In the book, Captain Duncan Heyward is a Scots-American, the dashing young hero who gets the girl, and Hawkeye, older than portrayed in the film, doesn't do romantic stuff. But clearly Hollywood still doesn't think audiences are ready for a Redcoat as sympathetic romantic lead, even in a Seven Years War setting - although Fenimore Cooper wrote it back in the early 19C! Mind, he was the son-in-law of a Loyalist, De Lancey! Besides, since Duncan was originally written as a Virginian, surely Americans would have been inclined to identify his future career trajectory echoing that of another Virginian officer in the Seven Years War, one G. Washington?
But in the film, we have Steve Waddington (subsequently an excellent Wilfred of Ivanhoe in the BBC's Scott adaptation) playing Duncan as a brave, if rather dim, stereotyped pompous Englishman, who sacrifices himself to save Hawkeye, who ends up with Cora. Alice jumps off a cliff after Magua kills Uncas. This is most unlike the novel, in which Magua knifes Cora (who is Uncas's love-interest), and Alice and Duncan end up together. Hawkeye, a middle-aged bachelor woodsman, goes back to doing Hawkeye things: Cooper realised, as this script doesn't, that a character named NATTY BUMPPO is NOT cut out to be a romantic lead. But then, he didn't envisage him looking like Daniel Day-Lewis: a fine actor, and most attractive (yours truly admits to a weakness for long dark hair), but not Hawkeye.
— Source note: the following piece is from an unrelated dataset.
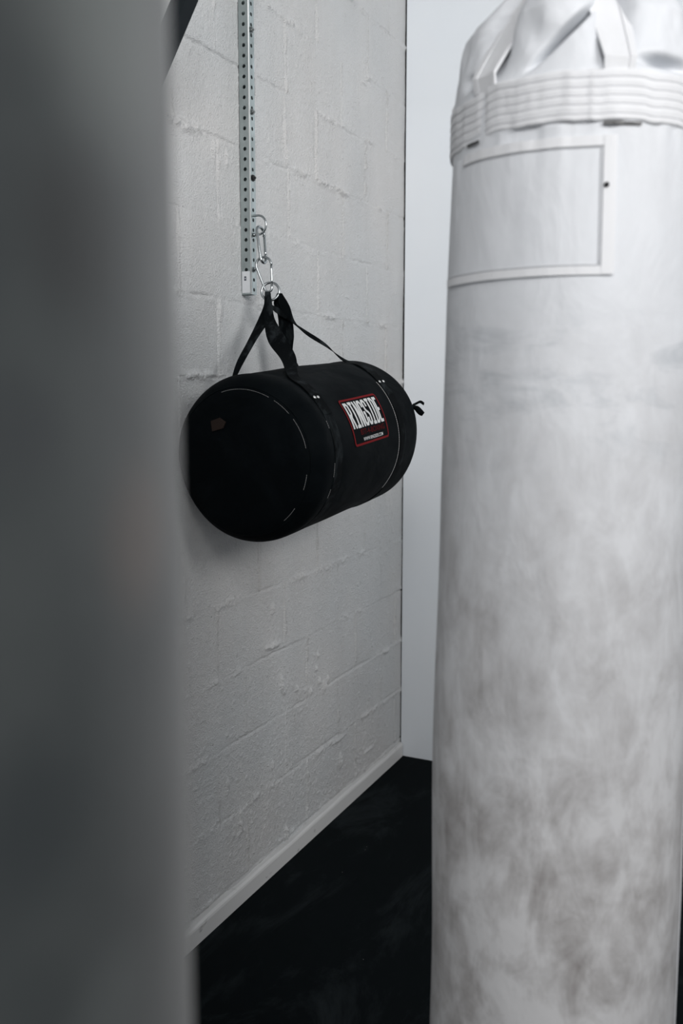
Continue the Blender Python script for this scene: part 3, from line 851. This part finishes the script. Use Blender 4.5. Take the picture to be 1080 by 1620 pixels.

A few other complexities re: the characters' backgrounds are omitted: such as the fact the girls are half-sisters, and that Cora isn't just a brunette, but is partly of Afro-Caribbean ancestry. (No doubt why, given 19C racial prejudices, Cooper felt able to set up her tentative romance with Uncas, and also able to kill her off - a pattern that Westerns almost inevitably followed in dealing with inter-racial relationships (the Indian girl always dies).)
Gorgeous music and scenery, and some good acting (especially from Russell Means and Wes Studi as Chingachgook and Magua respectively, and Eric Schweig, as Uncas, could have been given more to do), but the script...???!